Pope Francis meets UK Queen Elizabeth 32 years after Malvinas War

Only a day after Buenos Aires and London marked the 32nd anniversary of the Malvinas War, Pope Francis – or Argentina’s Jorge Mario Bergoglio – met with Britain’s Queen Elizabeth II for the first time at the Vatican.
In a 20-minute meeting, the head of the Anglican Church was lavished with a present for royal baby George and a 1679 parchment that reads an “Urbi et Orbi» message by cardinal Cesare Facchinetti.

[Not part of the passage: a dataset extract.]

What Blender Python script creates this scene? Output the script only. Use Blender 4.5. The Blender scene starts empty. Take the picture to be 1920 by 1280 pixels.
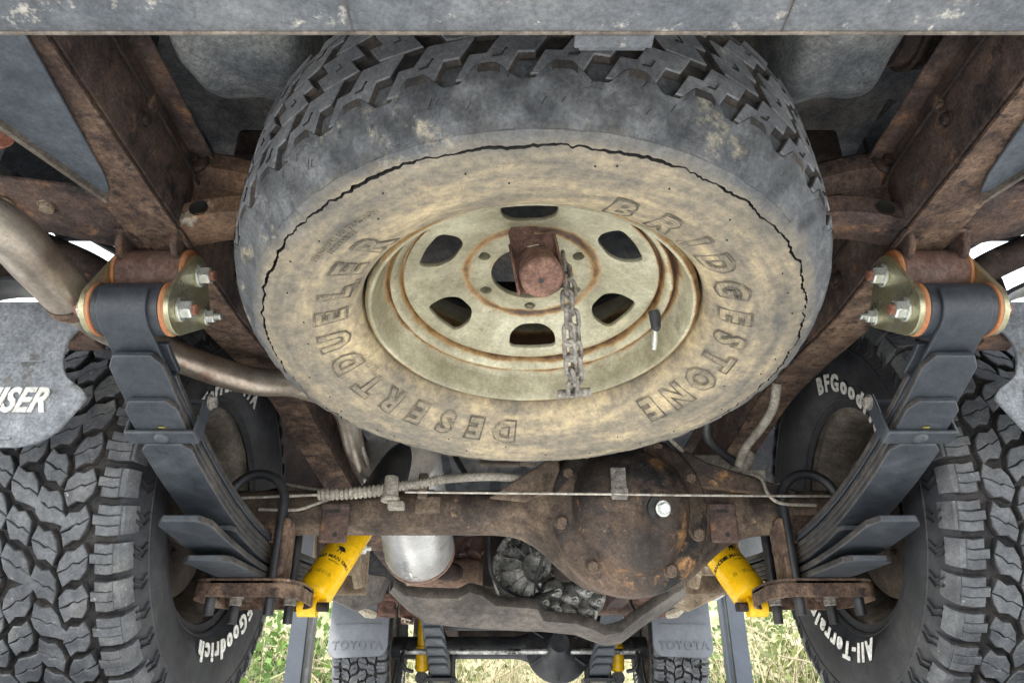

Joined by her husband and Duke of Edinburg, the 87-year-old monarch arrived in Rome today where she first met with Italy’s president Giorgio Napolitano. Elizabeth II visited the Vatican twice, in 1961 to meet Pope John XXIII and on 2000 to meet John Paul II.
The Pope, the Queen and Malvinas
There have been high expectations here that the pope could speak in favour of the South American country’s sovereignty claims over the Malvinas Islands during his gathering with the British Queen. According to the Vatican official information on today’s event, however, the leaders did not discuss the bilateral row.
As Archbishop of Buenos Aires in 2012, Jorge Mario Bergoglio said soldiers had died to “defend their mother, the homeland, and to reclaim what’s theirs,” and that the resource-rich archipelago had been “seized” by the British in 1833.
Last year, President Cristina Fernández de Kirchner requested the pontiff’s help to have London sit at the negotiating table and discuss the Malvinas sovereignty dispute when she attended the pontiff’s inaugurating mass following his appointment as head of the Roman Catholic Church.
When Bergoglio was elected to the papacy, British Prime Minister David Cameron told the press that he was “not in agreement” with the pope’s statements about Malvinas.